§ **WHAT THE TASK ASKS**:
Count the lines that hold the string "More". Reply with the number alone.

━━ SUPPLIED DATA

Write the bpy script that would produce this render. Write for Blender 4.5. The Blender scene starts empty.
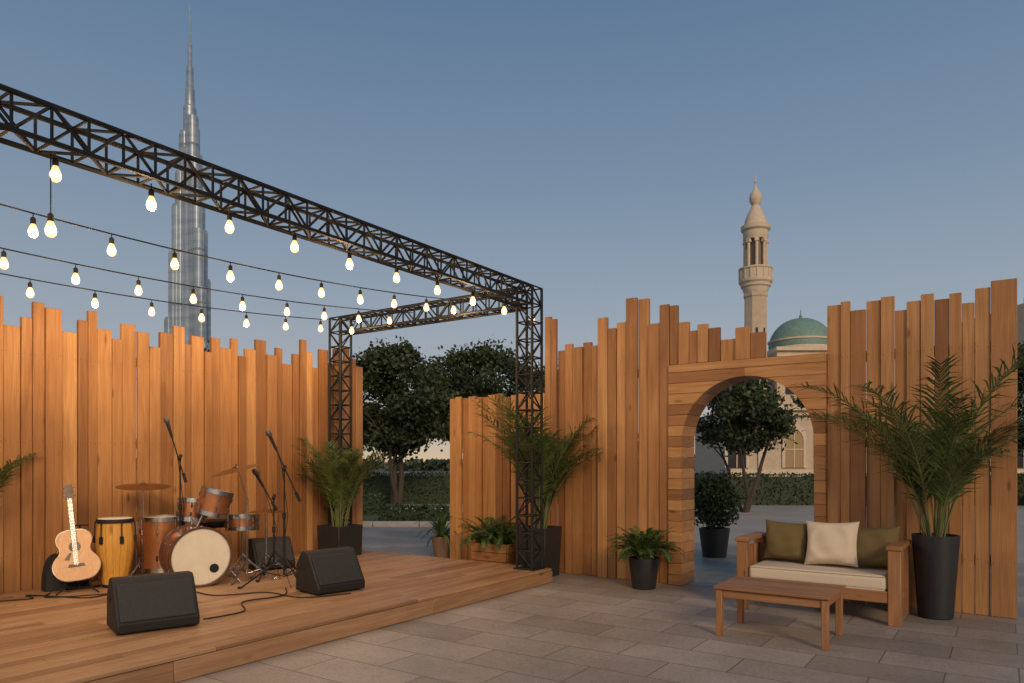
import bpy, math, random
from mathutils import Vector, Matrix
R=random.Random(7)
rad=math.radians
scene=bpy.context.scene
scene.view_settings.view_transform='Standard'
scene.view_settings.look='None'
scene.view_settings.exposure=0
# ------------------------------------------------ site frame (u along b, v along a)
TH=math.atan2(-.563,.826)
BX=Vector((math.cos(TH),math.sin(TH),0)); AX=Vector((-math.sin(TH),math.cos(TH),0))
C0=Vector((.46,8.33,0))
def W(u,v,z=0): return C0+BX*u+AX*v+Vector((0,0,z))
DK=.17
# ------------------------------------------------ mesh builder
class B:
    def __init__(s): s.v=[];s.f=[];s.c=[]
    def add(s,vs,fs,c=None):
        o=len(s.v); s.v+=[tuple(v) for v in vs]; s.f+=[tuple(i+o for i in f) for f in fs]
        s.c+=[c or (.5,.5,.5)]*len(fs)
    def box(s,c,size,M=None,col=None):
        x,y,z=[a/2 for a in size]; c=Vector(c)
        vs=[Vector((i*x,j*y,k*z)) for i in(-1,1) for j in(-1,1) for k in(-1,1)]
        vs=[(M@v if M else v)+c for v in vs]
        s.add(vs,[(0,1,3,2),(4,6,7,5),(0,4,5,1),(2,3,7,6),(0,2,6,4),(1,5,7,3)],col)
    def tube(s,p0,p1,r0,r1=None,n=10,col=None):
        p0=Vector(p0);p1=Vector(p1); r1=r0 if r1 is None else r1
        d=(p1-p0).normalized(); u=d.orthogonal().normalized(); w=d.cross(u)
        vs=[]
        for p,r in((p0,r0),(p1,r1)):
            for i in range(n):
                a=2*math.pi*i/n; vs.append(p+(u*math.cos(a)+w*math.sin(a))*r)
        fs=[(i,(i+1)%n,n+(i+1)%n,n+i) for i in range(n)]
        fs+=[tuple(range(n-1,-1,-1)),tuple(range(n,2*n))]
        s.add(vs,fs,col)
    def path(s,pts,r,n=6,col=None):
        pts=[Vector(p) for p in pts]; rs=r if isinstance(r,(list,tuple)) else [r]*len(pts)
        vs=[];u=None
        for i,p in enumerate(pts):
            d=(pts[min(i+1,len(pts)-1)]-pts[max(i-1,0)]).normalized()
            u=d.orthogonal().normalized() if u is None else (u-d*u.dot(d)).normalized()
            w=d.cross(u)
            for k in range(n):
                a=2*math.pi*k/n; vs.append(p+(u*math.cos(a)+w*math.sin(a))*rs[i])
        fs=[]
        for i in range(len(pts)-1):
            for k in range(n): fs.append((i*n+k,i*n+(k+1)%n,(i+1)*n+(k+1)%n,(i+1)*n+k))
        fs.append(tuple(range(n-1,-1,-1))); L=(len(pts)-1)*n; fs.append(tuple(range(L,L+n)))
        s.add(vs,fs,col)
    def lathe(s,prof,M=None,n=28,col=None):
        vs=[];fs=[]
        for r,z in prof:
            for i in range(n):
                a=2*math.pi*i/n; vs.append(Vector((r*math.cos(a),r*math.sin(a),z)))
        for j in range(len(prof)-1):
            for i in range(n): fs.append((j*n+i,j*n+(i+1)%n,(j+1)*n+(i+1)%n,(j+1)*n+i))
        if prof[0][0]>1e-5: fs.append(tuple(range(n-1,-1,-1)))
        if prof[-1][0]>1e-5: L=(len(prof)-1)*n; fs.append(tuple(range(L,L+n)))
        if M: vs=[M@v for v in vs]
        s.add(vs,fs,col)
    def prism(s,poly,y0,y1,M=None,col=None):
        n=len(poly)
        vs=[Vector((x,y0,z)) for x,z in poly]+[Vector((x,y1,z)) for x,z in poly]
        if M: vs=[M@v for v in vs]
        fs=[tuple(range(n)),tuple(range(2*n-1,n-1,-1))]
        fs+=[(i,n+i,n+(i+1)%n,(i+1)%n) for i in range(n)]
        s.add(vs,fs,col)
def rc(): return (R.random(),R.random(),R.random())
def mkobj(name,b,mat,loc=(0,0,0),rz=0,parent=None,bevel=0,smooth=True,segs=1):
    me=bpy.data.meshes.new(name); me.from_pydata(b.v,[],b.f); 
    at=me.attributes.new('rnd','FLOAT_COLOR','FACE')
    flat=[]
    for c in b.c: flat+= [c[0],c[1],c[2],1]
    at.data.foreach_set('color',flat)
    if smooth:
        me.polygons.foreach_set('use_smooth',[True]*len(me.polygons))
        me.set_sharp_from_angle(angle=rad(32))
    me.materials.append(mat)
    ob=bpy.data.objects.new(name,me); bpy.context.collection.objects.link(ob)
    ob.location=loc; ob.rotation_euler=(0,0,rz)
    if parent: ob.parent=parent
    if bevel:
        m=ob.modifiers.new('Bevel','BEVEL'); m.width=bevel; m.segments=segs; m.limit_method='ANGLE'; m.angle_limit=rad(40)
    return ob
def group(name,loc=(0,0,0),rz=0):
    e=bpy.data.objects.new(name,None); e.empty_display_size=.2
    bpy.context.collection.objects.link(e); e.location=loc; e.rotation_euler=(0,0,rz); return e
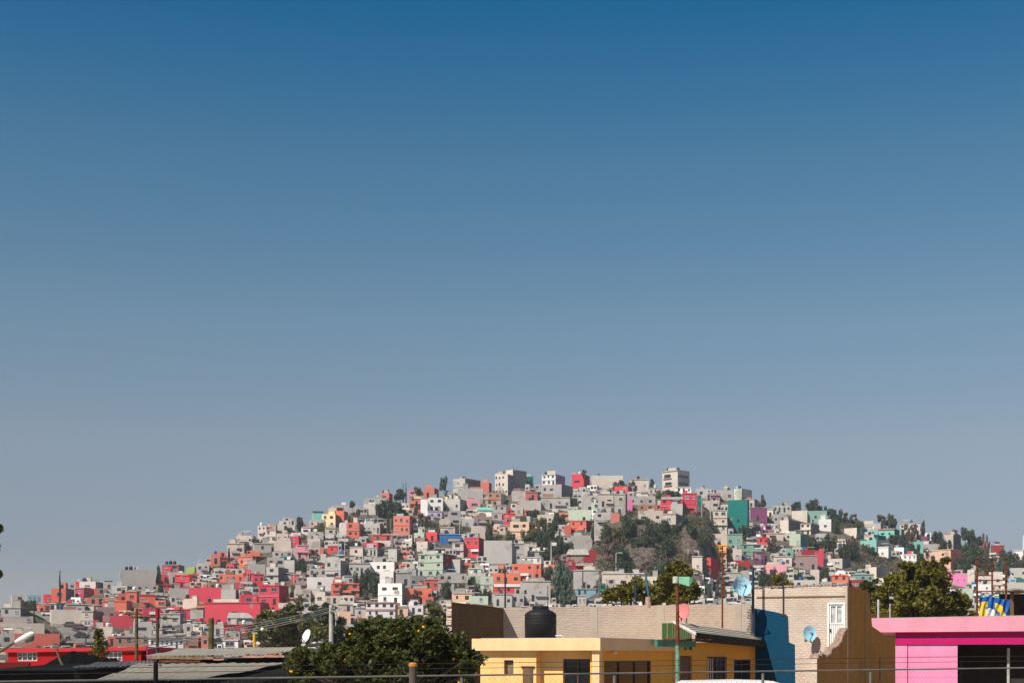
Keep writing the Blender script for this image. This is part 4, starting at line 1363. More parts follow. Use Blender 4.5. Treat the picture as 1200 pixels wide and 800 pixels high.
# ---- back wall: long pale block wall closing the yellow house's yard
A = (-10/F*64.0, 64.0); B = (283/F*66.2, 66.2)
ang = math.atan2(B[1]-A[1], B[0]-A[0]); L = math.hypot(B[0]-A[0], B[1]-A[1])
zl, zr_ = z_at(712, 64), z_at(706.3, 66.2)
o, a_ = local(A, ang)
bw = empty('boundary_wall', o, a_)
mb = MB(); r9 = random.Random(3); prof = [(0,-.1),(L,-.1)]
n_ = 60
for i in range(n_, -1, -1):
    s = L*i/n_; prof.append((s, zl+(zr_-zl)*i/n_+r9.uniform(-.035, .035)))
mb.vprism(prof, 0, .2); mb.build('wall', m_white_brick, bw)
for i, s in enumerate((4.1, 7.2, L-.75)):
    cb = MB(); cb.box(s-.16, s+.16, -.012, -.001, 0, zl+(zr_-zl)*s/L-.06); cb.build('tie_column', plaster('column_render_%d' % i, (.50,.44,.37), .4), bw)
tag(bw, 'long pale brick boundary wall behind the yellow house', 'wall')

# ---- dark enclosure wall coming forward from its left end
C0 = (-70/F*55.0, 55.0); ang2 = math.atan2(A[1]-C0[1], A[0]-C0[0]); L2 = math.hypot(A[0]-C0[0], A[1]-C0[1])
o, a_ = local(C0, ang2); ew = empty('enclosure_wall', o, a_)
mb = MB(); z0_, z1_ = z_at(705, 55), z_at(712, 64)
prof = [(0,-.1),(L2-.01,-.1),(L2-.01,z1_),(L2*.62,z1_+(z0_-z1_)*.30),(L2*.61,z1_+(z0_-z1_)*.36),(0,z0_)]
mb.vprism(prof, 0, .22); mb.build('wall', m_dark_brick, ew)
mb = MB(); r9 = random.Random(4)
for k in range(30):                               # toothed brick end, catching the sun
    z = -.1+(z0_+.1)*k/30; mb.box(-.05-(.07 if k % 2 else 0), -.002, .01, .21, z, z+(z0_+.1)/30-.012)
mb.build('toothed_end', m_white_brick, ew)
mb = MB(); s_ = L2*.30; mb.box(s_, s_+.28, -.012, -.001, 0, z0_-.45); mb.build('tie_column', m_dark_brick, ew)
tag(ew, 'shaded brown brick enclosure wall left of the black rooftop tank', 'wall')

# ---- the brick building: pale front with a white door, ochre flank, blue painted patch
Cb = (393/F*65.0, 65.0); dv = Vector((.357, .934)); angf = math.atan2(dv.y, dv.x)
front_a = math.atan2(B[1]-.0-65.0, B[0]+.05-Cb[0])      # from the corner back to the left
Fl = (284/F*66.5, 66.5); angF = math.atan2(Cb[1]-Fl[1], Cb[0]-Fl[0]); LF = math.hypot(Cb[0]-Fl[0], Cb[1]-Fl[1])
o, a_ = local(Fl, angF); bb = empty('brick_building', o, a_)
sF = lambda px: ray_s(px, Fl, angF)
zF = lambda px, py: wz(py, Fl, angF, sF(px))
dx0, dx1, dz0, dz1 = sF(969.5), sF(993.2)-.10, zF(980, 760), zF(980, 705.5)
r9 = random.Random(8); mb = MB()
ztl, ztr = zF(884, 690), zF(992, 686)
wall_open(mb, 0, LF, -.1, min(ztl, ztr)-.08, 0, .25, [(dx0, dx1, dz0, dz1)])
prof = [(0, min(ztl, ztr)-.08), (LF, min(ztl, ztr)-.08)] + [(LF*i/30, ztl+(ztr-ztl)*i/30+r9.uniform(-.03, .03)) for i in range(30, -1, -1)]
mb.vprism(prof, 0, .25)
mb.build('front_wall', m_white_brick, bb)
mb = MB()
for i in range(26):
    s = LF*i/26; mb.box(s+.01, s+LF/26-.02, -.03, .28, ztl+(ztr-ztl)*i/26+.04, ztl+(ztr-ztl)*i/26+.10+r9.uniform(0, .03))
mb.build('coping', m_raw, bb)
mb = MB(); zz = zF(900, 700); mb.box(.1, LF-.1, -.015, -.001, zz-.03, zz+.05); mb.build('string_course', m_dark_brick, bb)
# blue painted outline of a vanished house
m_blue = plaster('paint_deep_blue', (.001,.045,.095), .35)
pp = [(886,800),(932,800),(931.5,755),(929,754),(924.5,752),(923.5,722),(921,719.5),(903,715.5),(884.8,712.2),(884.8,800)]
prof = [(max(.02, sF(x)), zF(x, y) if y < 799 else 0) for x, y in pp[1:]]
prof = [(max(.02, sF(886)), 0)] + prof[:0] + [(sF(932), 0)] + [(max(.02, sF(x)), zF(x, y)) for x, y in pp[2:9]]
mb = MB(); mb.vprism(prof, -.02, -.002); mb.build('blue_paint_patch', m_blue, bb)
# door with glazed top
m_dw = plaster('paint_white_metal', (.74,.73,.71), .25, lines=0)
db = MB(); zmid = zF(980, 731)
for k in range(7):
    q0 = dx0+.1+(dx1-dx0-.2)*k/7; db.box(q0+.012, q0+(dx1-dx0-.2)/7-.012, .03, .07, dz0+.05, zmid-.02)
db.box(dx0+.08, dx1-.08, .07, .10, dz0+.02, zmid)
dr_ = db.build('door', m_dw, bb)
window_set(dr_, dx0+.09, dx1-.09, zmid, dz1-.09, .08, 1, m_dw, simple('curtained_glass', (.50,.50,.48), .35, var=.5, scale=3), name='door_glass', fw=.07)
fb = MB()
for a in ((dx0, dx0+.08, dz0, dz1), (dx1-.08, dx1, dz0, dz1), (dx0+.08, dx1-.08, dz1-.08, dz1)): fb.box(a[0]+.002, a[1]-.002, -.03, .12, a[2], a[3]-.002)
fb.build('door_frame', m_dw, dr_)
db = MB(); db.box(dx0+.12, dx0+.16, -.02, .03, zmid-.35, zmid-.2); db.build('handle', M['wire'], dr_)
# ochre flank: receding wall whose near end is a broken stair-like parapet
P0 = (357/F*57.0, 57.0); o2, a2 = local(P0, angf)
sG = lambda px: ray_s(px, P0, angf); zG = lambda px, py: wz(py, P0, angf, sG(px))
fl = MB()
top = [(957.5,768),(963,766),(967,768),(972,766),(974.5,760),(980,757),(984.5,752),(987,744),(990.5,738),(993.2,735.5)]
prof = [(sG(957.5), -.1), (sG(1051), -.1), (sG(1051), zG(1051,719.5)), (sG(1018.5), zG(1018.5,717.5)), (sG(1017.8), zG(1017.8,693.5)), (sG(1015), zG(1015,691.5)), (sG(1002), zG(1002,688.5)), (sG(993.4), zG(993.4,686.2))]
prof += [(sG(x), zG(x, y)) for x, y in reversed(top)]
fl.vprism(prof, .002, .25)
flw = fl.build('flank_wall', m_orange_brick, bb); flw.matrix_parent_inverse = Matrix.Identity(4)
Mi = (Matrix.Translation(Vector(o)) @ Matrix.Rotation(a_, 4, 'Z')).inverted() @ (Matrix.Translation(Vector(o2)) @ Matrix.Rotation(a2, 4, 'Z'))
flw.location = Mi.translation; flw.rotation_euler = (0, 0, a2-a_)
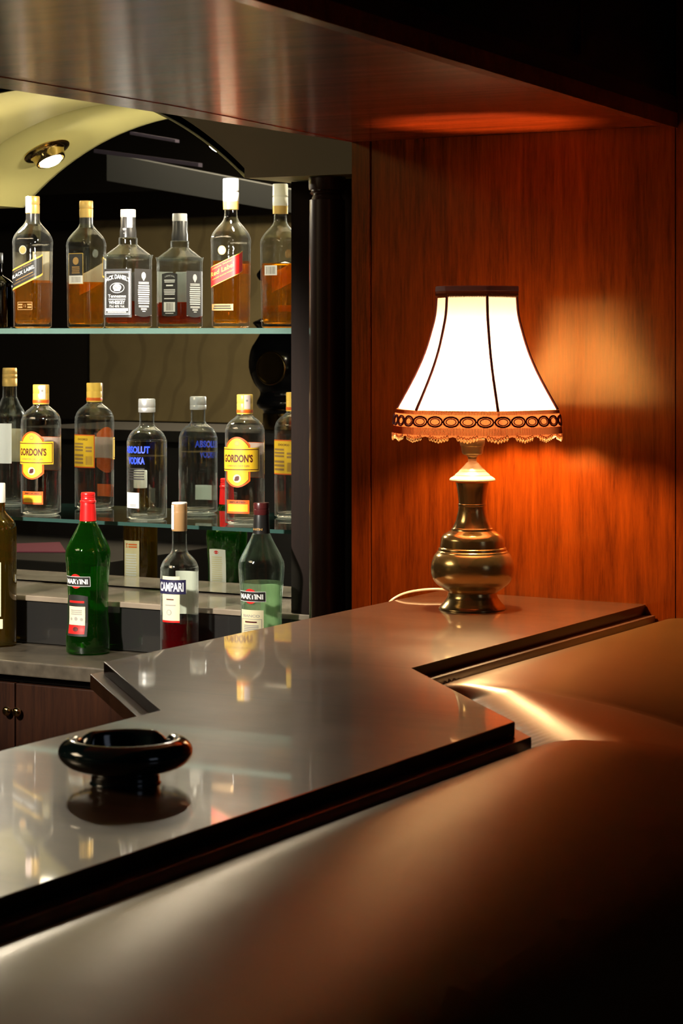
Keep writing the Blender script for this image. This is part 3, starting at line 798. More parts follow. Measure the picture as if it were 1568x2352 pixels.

━━━━

§ **THE SOLUTION**:
2